Fernando Henrique Cardoso, president of Brazil from 1995 to 2002, was exiled from his homeland under the military government and won fame as a sociologist and creator of dependency theory before he entered politics. As finance minister under President Itamar Franco, he became the architect of the real plan which defeated Brazil's killing hyperinflation and rode to the presidency on the strength of that accomplishment.
As president he sought to implement market reforms domestically and to integrate Brazil to the emerging neoliberal global economy. But his successes were mixed: By the end of his term the real had been devalued by two thirds, the public debt had doubled as a percent of GNP, the country was strapped by financial conditions imposed by the International Monetary Fund, and economic growth was mediocre. He nevertheless won extravagant praise from many foreign observers.
The articles in this issue examine his achievements in office and find that they were as much a response to unforeseen circumstances as exercises of a planned program. Gabriel Ondetti shows that agrarian reform was a response to an upsurge of protest and land occupations, not an conscious attempt to redress rural poverty. Fiona Macaulay argues that the justice sector had low political priority, producing policies that were fragmentary and reactive, largely due to fiscal austerity.
The Cardoso administration essentially maintained the foreign policy of its predecessors. Gaspare Genna and Taeko Hiroi highlight Brazil's contribution to strengthening Mercosur, while Tullo Vigévani and Marcelo Fernandes de Oliveira argue that although Cardoso sought to integrate Brazil with the world economy in order to stimulate economic growth, that promise went largely unfulfilled. Domestic liberalization led to a fiscal crisis during Cardoso's term, according to Matias Vernengo, and the resulting external debt prevented any significant social expenses or improvement in income distribution.

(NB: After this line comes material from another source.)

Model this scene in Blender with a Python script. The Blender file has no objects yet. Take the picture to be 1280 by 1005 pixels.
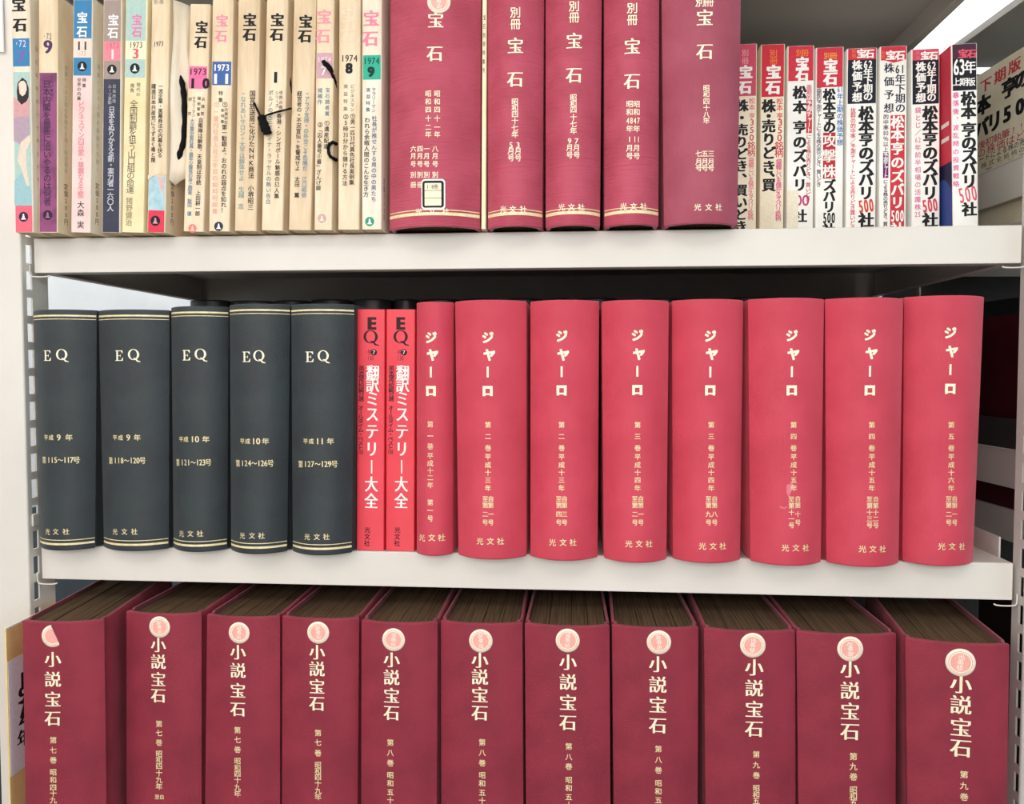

The analyses by Jawdat Abu-el-Haj and Armando Boito make divergent claims about the ultimate beneficiaries of Cardoso's reforms, for Abu-el-Haj the national bourgeoisie, for Boito finance capital and international capital. Boito further argues that Lula's economic policy serves the same interests. The issue concludes with Geisa Maria Rocha's appreciation of the life and career of Celso Furtado, whose dedication to national integration and improvement in the quality of life for all Brazilians she contrasts with Cardoso's policies.
Taken as a whole, these articles show that Fernando Henrique Cardoso's policies brought financial disaster and failed to produce the economic growth that might have made possible the more equitable society to which he claimed to aspire.